City makes deal with Dalron on controversial Minnow Lake development
Case is still before the provincial Local Planning Appeal Tribunal
The City of Greater Sudbury has reached a deal with Dalron to go ahead with a controversial development that city council turned down seven years ago.
But concerned citizens, who until now were on the same side as the city, might keep up the fight.
"The agreement, in our minds, upon cursory examination is less than adequate," says John Lindsay, who was one of three Sudburians named as parties in the provincial appeal process.
The plan would see a subdivision of single family homes and condominium towers built on a forested hill off Howey Drive, overlooking Ramsey Lake.
Dalron was aiming to build as many as 700 homes when the proposal first came to Sudbury city council in 2011, but it was turned down.
City councillors like the late Fabio Belli were impressed by the petition signed by 1,000 people who were concerned the development would increase traffic in the neighbourhood, and contaminate the city's drinking water from Ramsey Lake.
"I would definitely support it. But it's not about what I want. It's what people in this community want," Belli said in October 2011.
Dalron was back before council in April 2012 with a scaled down version of the project with only 380 houses and condos.
But that plan too was turned by Sudbury city council, prompting Dalron to appeal to the Ontario Municipal Board.
After the developer missed some filing deadlines in 2016, the appeal was almost tossed out by the board.
Then this spring, the citizens group that had been working with the city was informed that an agreement had been reached with Dalron to see the development go ahead.

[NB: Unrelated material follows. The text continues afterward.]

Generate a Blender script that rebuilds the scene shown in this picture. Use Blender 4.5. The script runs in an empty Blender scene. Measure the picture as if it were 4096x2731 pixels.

The city has loosened some of the requirements it wanted Dalron to meet in the past, including not forcing the developer to pay for a traffic study and certain road improvements.

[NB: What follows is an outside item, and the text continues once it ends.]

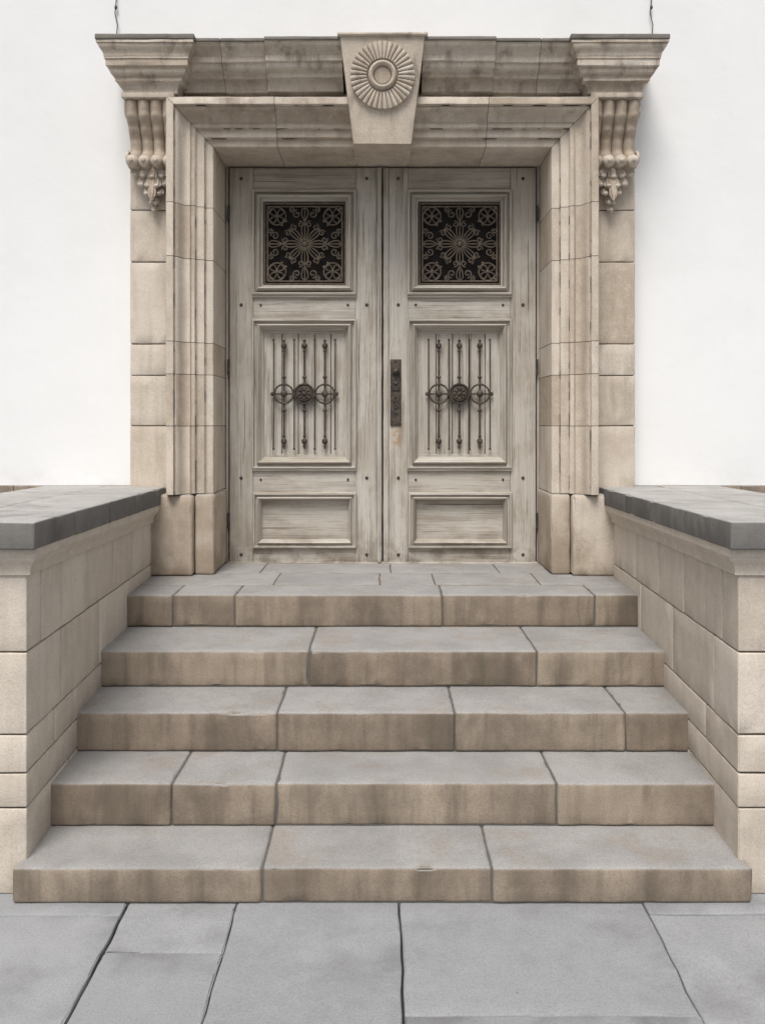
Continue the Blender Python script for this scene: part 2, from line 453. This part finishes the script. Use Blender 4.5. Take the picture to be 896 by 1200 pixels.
sl.obj('cornice_top_slabs', M['stonetop'], sur)
# keystone
ks = B()
rings = []
for i in range(25):
    u = i/24; z = 3.996-(3.996-3.388)*u; hw = .25-(.25-.172)*u; y = 4.952+.085*u
    r = [(-hw, 5.43, z), (-hw, y+.012, z), (-hw+.003, y+.003, z), (-hw+.012, y, z), (-hw*.5, y, z), (0, y, z), (hw*.5, y, z), (hw-.012, y, z), (hw-.003, y+.003, z), (hw, y+.012, z), (hw, 5.43, z)]
    rings.append(r)
ks.sweep(rings, cap=True, wear=.0015)
ks.block(-.262, .262, 4.935, 5.43, 3.985, 4.004, R=.006, step=.04, chip=.004)
# rosette
NP = 36; SA = NP*10; vs = []; fs = []
cz = ZC+(495-88)*.00497
yk = lambda z: 4.952+.085*(3.996-z)/.608
radii = [0, .02, .038, .046, .050, .054, .058, .064, .070, .076, .080, .083, .086, .090, .094, .1, .115, .13, .145, .16, .172, .18, .185, .187, .188]
for i, r in enumerate(radii):
    for j in range(SA):
        a = math.tau*j/SA
        pet = abs(math.sin(a*NP/2))**.28
        rr = r
        if r < .047: h = .020
        elif r < .052: h = .010
        elif r < .084: h = .014+.026*math.sin(math.pi*(r-.052)/.032)**.5
        elif r < .093: h = .008
        else:
            t = (r-.093)/.095
            h = .008+.018*pet+.004*math.sin(math.pi*t)
            rr = r*(1-.025*(1-pet)*t)
            if i == len(radii)-1: h = -.01
        z = cz+rr*math.cos(a)
        vs.append((rr*math.sin(a), yk(z)-h, z))
for i in range(len(radii)-1):
    for j in range(SA): fs.append((i*SA+j, i*SA+(j+1) % SA, (i+1)*SA+(j+1) % SA, (i+1)*SA+j))
ks.add(vs, fs)
ks.obj('keystone', M['stone'], sur, ang=50)
# consoles
def interp(tab, x):
    for (a, p), (c, q) in zip(tab, tab[1:]):
        if x <= c:
            t = (x-a)/(c-a); t = t*t*(3-2*t); return p+(q-p)*t
    return tab[-1][1]
for s in (-1, 1):
    c = B(); NU, NV = 64, 60; xc = s*1.39
    P = [(0, .150), (.10, .168), (.26, .155), (.42, .115), (.58, .082), (.70, .075), (.80, .09), (.88, .112), (.94, .108), (1, .05)]
    Wd = [(0, .150), (.5, .142), (.66, .136), (.84, .150), (.94, .148), (1, .12)]
    vs = []; fs = []
    for i in range(NV+1):
        v = i/NV; z = 3.694-(3.694-3.262)*v; pr = interp(P, v); hw = interp(Wd, v)
        row = [(xc-hw, 5.26, z)]
        for j in range(NU+1):
            u = j/NU*2-1
            ph = (u+1)/2*4.0
            rib = (abs(math.sin(math.pi*ph))**.6)*.036*(1 if v > .03 else .2)
            row.append((xc+hw*u, 5.25-pr-rib+.02, z))
        row.append((xc+hw, 5.26, z)); vs += row
    m = NU+3
    for i in range(NV):
        for j in range(m-1): fs.append((i*m+j, i*m+j+1, (i+1)*m+j+1, (i+1)*m+j))
    fs += [tuple(range(m)), tuple(range(NV*m, NV*m+m))]
    c.add(vs, fs)
    for k in range(4):
        x = xc+(k-1.5)*.073
        c.blob((x, 5.118, 3.312), (.035, .035, .038), n=14, m=9)
        c.blob((x, 5.083, 3.308), (.014, .010, .015))
    for sx in (-1, 1):
        for (cy_, cz_, R0) in ((5.165, 3.335, .05), (5.15, 3.62, .07)):
            pts = []
            for k in range(36):
                t = k/35; a = t*math.tau*1.6; r = R0*(1-t*.8)
                pts.append((xc+sx*.146, cy_+r*math.cos(a), cz_+r*math.sin(a)))
            c.tube(pts, lambda t: .009*(1-.3*t))
    c.block(xc-.156, xc+.156, 5.050, 5.3, 3.666, 3.697, R=.005, step=.05)
    def leafl(x, y, z, w, l, tilt, roll):
        c.blob((x, y, z), (w, w*.62, l), rx=tilt, ry=roll, n=18, m=14,
               fn=lambda p: (1-.25*abs(math.sin(math.atan2(p.y, p.x)*3)))*(1.0+.08*math.sin(p.z*9)))
    tiers = [(3.258, 5, .050, .031, .058, 5.165), (3.20, 4, .043, .030, .055, 5.168), (3.15, 3, .033, .027, .05, 5.182), (3.10, 2, .022, .023, .045, 5.2), (3.062, 1, 0, .022, .045, 5.215)]
    for z, n, sp, w, l, y in tiers:
        for k in range(n):
            o = (k-(n-1)/2)
            leafl(xc+o*sp, y+abs(o)*.012, z+abs(o)*.010, w, l, -.35, -o*.28 if n > 1 else 0)
            c.blob((xc+o*sp*1.12, y-.022+abs(o)*.012, z-l*.62+abs(o)*.010), (w*.62, .018, .014), n=10, m=7)
    leafl(xc, 5.150, 3.18, .026, .11, -.14, 0)
    c.obj('scroll_console' if s < 0 else 'scroll_console.001', M['stone'], sur, ang=60)
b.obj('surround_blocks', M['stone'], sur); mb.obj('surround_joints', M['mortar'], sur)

# ------------------------------------------------------------------ door
door = empty('wooden_double_door')
YD = 5.58
X = lambda p: (p-448.5)*.00558
Zp = lambda p: ZC+(495-p)*.00558
wv = B(); wh = B(); ir = B(); gl = B(); dk = B()
dk.block(-1.06, 1.06, 5.655, 5.7, .8, 3.45, R=.002, step=.5)
for (s0, s1, o, r0, r1) in ((269.5, 297, 0, 417, 441.5), (456, 478.5, 181.5, 598.5, 628), ):
    def vb(a, c, y, z0, z1, th=.05, **k): wv.block(X(a), X(c), y, y+th, Zp(z1), Zp(z0), R=.003, step=.05, chip=.002, amp=.001)
    def hb(a, c, y, z0, z1, th=.05, **k): wh.block(X(a), X(c), y, y+th, Zp(z1), Zp(z0), R=.003, step=.05, chip=.002, amp=.001)
    vb(s0, s1, YD, 196.5, 659.5); vb(r0, r1, YD, 196.5, 659.5)
    for a, c in ((196.5, 226), (343, 377), (545, 580), (638, 659.5)): hb(s1+.2, r0-.2, YD+.002, a, c)
    for k in range(5):
        a = 311+o+k*19.2
        vb(a+.4, a+18.8, YD+.030, 384, 538, .02)
    hb(302+o, 414+o, YD+.028, 583, 634, .02)
    dk.block(X(300+o), X(415+o), YD+.05, YD+.06, Zp(340), Zp(230), R=.002, step=.3)
    def frame(x0, x1, z0, z1, pf):
        x0, x1, z0, z1 = X(x0+o), X(x1+o), Zp(z1), Zp(z0)
        for side in range(4):
            rings = []
            for u in lin(0, 1, .06):
                r = []
                for t, h in pf:
                    cs = [(x0+t, z0+t), (x1-t, z0+t), (x1-t, z1-t), (x0+t, z1-t)]
                    p, q = cs[side], cs[(side+1) % 4]
                    r.append((p[0]+(q[0]-p[0])*u, YD-h*1.5, p[1]+(q[1]-p[1])*u))
                rings.append(r)
            (wh if side % 2 == 0 else wv).sweep(rings, wear=.0009)
    pf = [(0, -.01), (0, .016), (.003, .02), (.012, .022), (.016, .02), (.018, .008), (.021, .004), (.028, .008), (.036, .026), (.042, .03), (.049, .026), (.055, .010), (.057, .0), (.068, -.002), (.071, -.006), (.073, -.03)]
    frame(296, 418, 223, 346, pf)
    pf2 = [(0, -.01), (0, .014), (.004, .018), (.012, .018), (.015, .004), (.03, .001), (.034, .016), (.042, .024), (.052, .018), (.058, .000), (.066, -.008), (.072, -.010), (.074, -.018), (.09, -.018), (.094, -.024)]
    frame(296, 418, 374, 549, pf2)
    pf3 = [(0, -.01), (0, .016), (.004, .02), (.014, .02), (.018, .008), (.026, .010), (.036, .022), (.044, .012), (.052, -.008), (.056, -.024)]
    frame(297, 418, 577, 642, pf3)
    for z in (347.5, 550.5): hb(296+o, 418+o, YD-.018, z-1.5, z+1.2, .03)
    # ---- iron bars
    yb = YD+.004; zc = 461.5
    for xk in (321, 333, 345, 357, 369, 381, 393):
        kn = xk in (333, 357, 381); x = X(xk+o)
        ir.tube([(x, yb, Zp(398)), (x, yb, Zp(526))], .0062 if kn else .0042, seg=8)
        if kn:
            for z in (405, 517):
                ir.blob((x, yb, Zp(z)), (.019, .016, .021), n=12, m=8)
                for dz in (-6, 6): ir.blob((x, yb, Zp(z+dz)), (.011, .010, .008))
            for z in (442, 481): ir.blob((x, yb, Zp(z)), (.014, .012, .012))
            rr = .062
            if xk != 357:
                ir.tube([(x+rr*math.cos(t*math.tau/32), yb-.008, Zp(zc)+rr*math.sin(t*math.tau/32)) for t in range(32)], .0062, closed=True, seg=8)
                ir.blob((x, yb-.008, Zp(zc)), (.022, .014, .022), n=12)
            else:
                ir.blob((x, yb-.004, Zp(zc)), (.066, .016, .066), n=32, m=10)
                for q in (.064, .042): ir.tube([(x+q*math.cos(t*math.tau/32), yb-.016, Zp(zc)+q*math.sin(t*math.tau/32)) for t in range(32)], .006, closed=True)
                for t in range(8): ir.blob((x+.03*math.cos(t*math.tau/8), yb-.018, Zp(zc)+.03*math.sin(t*math.tau/8)), (.011, .008, .011))
                ir.blob((x, yb-.02, Zp(zc)), (.015, .012, .015))
        else:
            for z in (398, 526): ir.blob((x, yb, Zp(z)), (.008, .008, .008))
    ir.tube([(X(319+o), yb, Zp(zc)), (X(395+o), yb, Zp(zc))], .005)
    for xx in (319, 395): ir.blob((X(xx+o), yb, Zp(zc)), (.011, .01, .014))
    # ---- filigree grille
    TW = .0047
    gx, gz, gy, S = X(357.5+o), Zp(285.5), YD+.004, .262
    def circ(cx, cz_, r, w=TW, n=24): gl.tube([(gx+cx+r*math.cos(t*math.tau/n), gy, gz+cz_+r*math.sin(t*math.tau/n)) for t in range(n)], w, closed=True)
    def petal(cx, cz_, a, r0_, r1_, wd, w=TW, n=18, dy=0):
        pts = []
        for t in range(n):
            q = t/n*math.tau; l = (1-math.cos(q))/2; d = math.sin(q)*wd*(.45+.75*l)
            rr = r0_+(r1_-r0_)*l
            pts.append((gx+cx+rr*math.cos(a)-d*math.sin(a), gy+dy, gz+cz_+rr*math.sin(a)+d*math.cos(a)))
        gl.tube(pts, w, closed=True)
    def spiral(cx, cz_, r, a0, turns, w=TW*.95, sg=1):
        gl.tube([(gx+cx+r*(1-.8*k/23)*math.cos(a0+sg*turns*math.tau*k/23), gy, gz+cz_+r*(1-.8*k/23)*math.sin(a0+sg*turns*math.tau*k/23)) for k in range(24)], w)
    for sq in (S, S-.018):
        for (a, c_) in (((-sq, -sq), (sq, -sq)), ((sq, -sq), (sq, sq)), ((sq, sq), (-sq, sq)), ((-sq, sq), (-sq, -sq))):
            gl.tube([(gx+a[0], gy, gz+a[1]), (gx+c_[0], gy, gz+c_[1])], .0052)
    gl.blob((gx, gy-.004, gz), (.018, .013, .018), n=14)
    circ(0, 0, .030)
    for k in range(8):
        a = k*math.tau/8; L = .24 if k % 2 == 0 else .125
        gl.tube([(gx, gy, gz), (gx+L*math.cos(a), gy, gz+L*math.sin(a))], .0042)
        petal(0, 0, a, .022, .128, .024, .0048)
        gl.blob((gx+.135*math.cos(a), gy, gz+.135*math.sin(a)), (.010, .009, .010))
        # scroll ring that loops between the petals
        am = a+math.tau/16
        for sg in (-1, 1): spiral(.132*math.cos(am+sg*.17), .132*math.sin(am+sg*.17), .021, am, 1.2, sg=sg)
        if k % 2 == 0:
            ux, uz = math.cos(a), math.sin(a)
            petal(.150*ux, .150*uz, a, .0, .085, .024, .0046)
            for sg in (-1, 1):
                spiral(.195*ux-sg*.052*uz, .195*uz+sg*.052*ux, .028, a, 1.25, sg=sg)
                spiral(.226*ux-sg*.082*uz, .226*uz+sg*.082*ux, .018, a+math.pi, 1.25, sg=-sg)
    for qx in (-1, 1):
        for qz in (-1, 1):
            circ(qx*.182, qz*.182, .058, .0048)
            for k in range(4): petal(qx*.182, qz*.182, k*math.tau/4+.785, .006, .054, .020, .0042, n=14)
            gl.blob((gx+qx*.182, gy-.003, gz+qz*.182), (.012, .009, .012))
            for (ex, ez) in ((.232, .232), (.124, .15), (.15, .124)): gl.blob((gx+qx*ex, gy, gz+qz*ez), (.009, .007, .009))
    for xx in ((283, 430) if o == 0 else (467-181.5, 613-181.5)):
        for z in (209, 357, 560, 650): ir.blob((X(xx+o), YD-.001, Zp(z)), (.011, .008, .011), n=12)
    for xx in (306, 408):
        for z in (357, 562): ir.blob((X(xx+o), YD-.001, Zp(z)), (.008, .006, .008), n=12)
for a, c, y in ((441.8, 447.6, YD-.014), (449.4, 455.8, YD-.008)):
    wv.block(X(a), X(c), y, y+.06, Zp(659.5), Zp(196.5), R=.006, step=.04, chip=.003, amp=.0015)
wv.block(X(443.4), X(446), YD-.022, YD, Zp(659), Zp(197), R=.005, step=.05)
for a, c in ((264.5, 267.5), (629.8, 633)): wv.block(X(a), X(c), YD+.02, YD+.07, .82, 3.42, R=.003, step=.06)
wh.block(X(264), X(633), YD+.03, YD+.07, Zp(194.8), Zp(190), R=.003, step=.06)
wh.block(X(268), X(630), YD-.012, YD+.05, .80, .828, R=.004, step=.06, chip=.004)
lk = B()
lk.block(X(457.5), X(470.5), YD-.010, YD+.01, Zp(499), Zp(421), R=.003, step=.03, chip=.002)
lk.block(X(459.5), X(468.5), YD-.016, YD, Zp(458), Zp(425), R=.004, step=.03)
lk.blob((X(464), YD-.03, Zp(435)), (.022, .022, .022), n=16, m=10)
lk.tube([(X(464), YD, Zp(435)), (X(464), YD-.03, Zp(435))], .01)
lk.blob((X(464), YD-.018, Zp(449)), (.015, .01, .015), n=14)
lk.tube([(X(464)+.016*math.cos(t*math.tau/20), YD-.012, Zp(474)+.024*math.sin(t*math.tau/20)) for t in range(20)], .004, closed=True)
lk.blob((X(464), YD-.011, Zp(474)), (.006, .004, .012))
for z in (424, 465, 484, 496): lk.blob((X(464), YD-.012, Zp(z)), (.007, .005, .007))
for xx in (268.5, 629.2):
    for z in (250, 430, 610):
        lk.tube([(X(xx), YD-.004, Zp(z-9)), (X(xx), YD-.004, Zp(z+9))], .009, seg=8)
wv.obj('door_stiles_and_panels', M['woodv'], door); wh.obj('door_rails', M['woodh'], door)
ir.obj('iron_bars', M['iron'], door, ang=60); gl.obj('iron_grilles', M['grille'], door, ang=60)
lk.obj('lock_plate', M['iron'], door); dk.obj('door_backing', M['dark'], door)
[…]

"It gives the developer the opportunity to continue to develop without any relief to the conditions that we were originally concerned about," Lindsay says.
Dalron declined to comment, and the city did not provide comment for this story.
But Lindsay says he and other concerned citizens can continue on with the fight at the newly renamed Local Planning Appeal Tribunal.
He says they plan to take a few months to figure out a plan and consult with the hundreds of people who signed that petition seven years ago.
"There are devils in the detail here and it really needs to be closely examined. It's going to take some time to do that. Dalron and the city have taken seven years," Lindsay says.